On 19/08/2013 23:12, Joseph Bennie wrote:
>
> for real programming tasks … good old c and c++
I'm a big proponent of C, but like Perl, it's sometimes rightly
described as a write-only language.
Whatever language(s) you end up using, try to discipline yourself to
write simply and tidily, and use white space generously. It's very
irritating, but also a complement, when someone looks at your code and
says "Oh, that's really simple. Even I could have written that!".
C is extremely capable, but also can very easily allow you to shoot
yourself in the foot. If you use C and your coding is done well that
should rarely happen. Two key phrases (IMHO), "defensive programming"

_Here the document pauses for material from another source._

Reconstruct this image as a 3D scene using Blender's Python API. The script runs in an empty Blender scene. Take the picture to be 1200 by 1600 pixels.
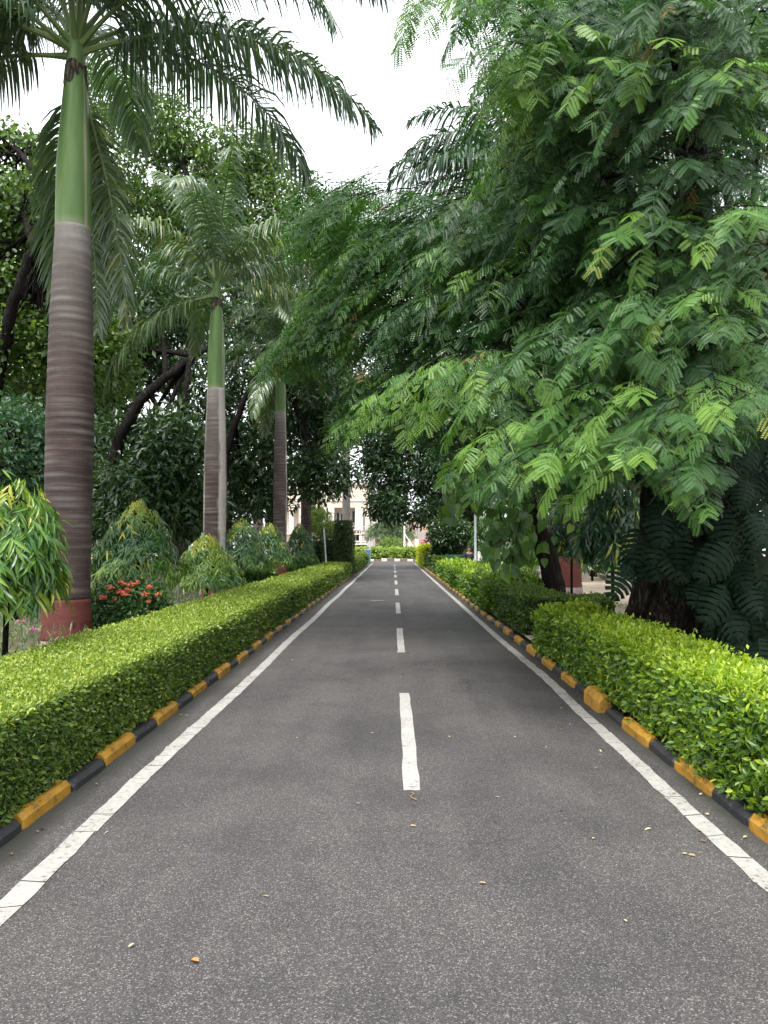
import bpy, math, random
import numpy as np
from mathutils import Vector, Matrix, Euler

# ------------------------------------------------------------------ camera, sky, sun, exposure
SC = bpy.context.scene
COL = SC.collection
rng = np.random.default_rng(11)
random.seed(5)

cam_d = bpy.data.cameras.new('camera')
cam = bpy.data.objects.new('camera', cam_d)
COL.objects.link(cam)
cam.location = (0, 0, 1.5)
cam.rotation_euler = (math.radians(90 + 2.39), 0, math.radians(0.67))
cam_d.sensor_fit = 'VERTICAL'
cam_d.sensor_height = 36
cam_d.lens = 27
cam_d.clip_end = 2000
SC.camera = cam

SUN_EL, SUN_AZ = math.radians(62), math.radians(200)      # azimuth measured clockwise from +Y
world = bpy.data.worlds.new('World')
SC.world = world
world.use_nodes = True
nt = world.node_tree
nt.nodes.clear()
sky = nt.nodes.new('ShaderNodeTexSky')
sky.sky_type = 'NISHITA'
sky.sun_disc = False
sky.sun_elevation = SUN_EL
sky.sun_rotation = SUN_AZ
sky.dust_density = 4.0
sky.air_density = 1.0
hs = nt.nodes.new('ShaderNodeHueSaturation')
hs.inputs['Saturation'].default_value = 0.12
mx = nt.nodes.new('ShaderNodeMix')
mx.data_type = 'RGBA'
mx.inputs['Factor'].default_value = 0.6
mx.inputs['B'].default_value = (7.6, 7.9, 8.2, 1)         # even overcast cloud layer
bg = nt.nodes.new('ShaderNodeBackground')
bg.inputs['Strength'].default_value = 0.095
wo = nt.nodes.new('ShaderNodeOutputWorld')
nt.links.new(sky.outputs['Color'], hs.inputs['Color'])
nt.links.new(hs.outputs['Color'], mx.inputs['A'])
nt.links.new(mx.outputs['Result'], bg.inputs['Color'])
nt.links.new(bg.outputs['Background'], wo.inputs['Surface'])

sun_d = bpy.data.lights.new('sun', 'SUN')
sun = bpy.data.objects.new('sun', sun_d)
COL.objects.link(sun)
sun_d.energy = 1.5
sun_d.angle = math.radians(25)
sun_d.color = (1.0, 0.97, 0.92)
_d = Vector((math.sin(SUN_AZ) * math.cos(SUN_EL), math.cos(SUN_AZ) * math.cos(SUN_EL), math.sin(SUN_EL)))
sun.rotation_euler = _d.to_track_quat('Z', 'Y').to_euler()

SC.view_settings.view_transform = 'Standard'
SC.view_settings.look = 'None'
SC.view_settings.gamma = 1
SC.view_settings.use_curve_mapping = False
SC.view_settings.exposure = 1.95
SC.render.engine = 'CYCLES'
SC.cycles.max_bounces = 8
SC.cycles.diffuse_bounces = 4
SC.cycles.glossy_bounces = 2
SC.cycles.transmission_bounces = 4
SC.cycles.use_denoising = True
SC.cycles.denoising_prefilter = 'ACCURATE'
SC.cycles.caustics_reflective = False
SC.cycles.caustics_refractive = False

# ------------------------------------------------------------------ helpers
CAMR = np.array(cam.rotation_euler.to_matrix())
CAMP = np.array(cam.location)


def at(u, v, y):
    """point seen at photo pixel (u, v) lying y metres down the road"""
    d = CAMR @ np.array([(u - 600) / 1200, (800 - v) / 1200, -1.0])
    return CAMP + d * (y / d[1])


def on_ground(u, v, z=0.0):
    d = CAMR @ np.array([(u - 600) / 1200, (800 - v) / 1200, -1.0])
    return CAMP + d * ((z - CAMP[2]) / d[2])


def project(P):
    q = (np.asarray(P) - CAMP) @ CAMR
    return np.stack([600 + 1200 * q[:, 0] / -q[:, 2], 800 - 1200 * q[:, 1] / -q[:, 2], -q[:, 2]], 1)


def nrm(a):
    a = np.asarray(a, float)
    return a / np.maximum(np.linalg.norm(a, axis=-1, keepdims=True), 1e-9)


def tag(o, label=None, cat=None, group=None, kind=None):
    if label: o['label'] = label
    if cat: o['category'] = cat
    if group: o['group'] = group
    if kind: o['kind'] = kind
    return o


def thing(name, label, cat, loc=(0, 0, 0), group=None, kind=None):
    o = bpy.data.objects.new(name, None)
    COL.objects.link(o)
    o.location = [float(c) for c in loc]
    o.empty_display_size = 0.1
    return tag(o, label, cat, group, kind)


def world_loc(o):
    p = np.zeros(3)
    while o:
        p = p + np.array(o.location)
        o = o.parent
    return p


class Geo:
    """collects vertices, faces (arrays of any width), a tint and a material slot"""
    def __init__(self):
        self.V, self.F, self.T, self.n = [], [], [], 0

    def add(self, V, Fs, tint=0.5, mat=0):
        V = np.asarray(V, float).reshape(-1, 3)
        t = np.broadcast_to(np.asarray(tint, float), (len(V),)) if np.ndim(tint) <= 1 else tint
        for F in (Fs if isinstance(Fs, list) else [Fs]):
            F = np.asarray(F, int)
            self.F.append((F + self.n, mat))
        self.V.append(V); self.T.append(np.array(t)); self.n += len(V)
        return self

    def box(self, x0, x1, y0, y1, z0, z1, tint=0.5, mat=0):
        V = [(x, y, z) for z in (z0, z1) for y in (y0, y1) for x in (x0, x1)]
        F = [(0, 2, 3, 1), (4, 5, 7, 6), (0, 1, 5, 4), (2, 6, 7, 3), (0, 4, 6, 2), (1, 3, 7, 5)]
        return self.add(V, np.array(F), tint, mat)

    def mesh(self, name, mats, smooth=False, off=(0, 0, 0)):
        V = np.concatenate(self.V) - np.asarray(off)
        T = np.concatenate(self.T)
        loops, starts, totals, mi, c = [], [], [], [], 0
        for F, m in self.F:
            k = F.shape[1]
            loops.append(F.ravel())
            starts.append(c + np.arange(len(F)) * k)
            totals.append(np.full(len(F), k)); mi.append(np.full(len(F), m)); c += F.size
        loops, starts, totals, mi = map(np.concatenate, (loops, starts, totals, mi))
        me = bpy.data.meshes.new(name)
        me.vertices.add(len(V)); me.vertices.foreach_set('co', V.astype(np.float32).ravel())
        me.loops.add(len(loops)); me.loops.foreach_set('vertex_index', loops.astype(np.int32))
        me.polygons.add(len(starts))
        me.polygons.foreach_set('loop_start', starts.astype(np.int32))
        me.polygons.foreach_set('loop_total', totals.astype(np.int32))
        me.polygons.foreach_set('material_index', mi.astype(np.int32))
        me.polygons.foreach_set('use_smooth', np.full(len(starts), bool(smooth)))
        a = me.attributes.new('tint', 'FLOAT', 'POINT')
        a.data.foreach_set('value', T.astype(np.float32))
        for m in (mats if isinstance(mats, (list, tuple)) else [mats]): me.materials.append(m)
        me.update(calc_edges=True)
        return me

    def obj(self, name, mats, parent=None, smooth=False, local=False):
        off = (0, 0, 0) if (parent is None or local) else world_loc(parent)
        o = bpy.data.objects.new(name, self.mesh(name, mats, smooth, off))
        COL.objects.link(o)
        if parent: o.parent = parent
        return o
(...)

and "avoiding buffer overruns". Lots of potentially dangerous C
functions have safer versions .. compare strcpy() and strncpy(),
sprintf() and snprintf(), used, e.g., with sizeof().
> … if you can't solve a problem with c .. give up!
:-)
> Scripting and programming are different
Though the edges between scripting and interpreted languages and
compiled languages are very blurry.
I worry about 'too much information', but I'll throw another language
(pair) into the mix.
Have a look at Ruby and Ruby-On-Rails.
Ruby itself is an object-oriented language that has a neat and tidy
structure. Ruby-On-Rails is its web-server extension.
http://www.ruby-lang.org
http://rubyonrails.org/
Most of us have collected a number of languages over the years. We
prefer some to others and we're better at some than others.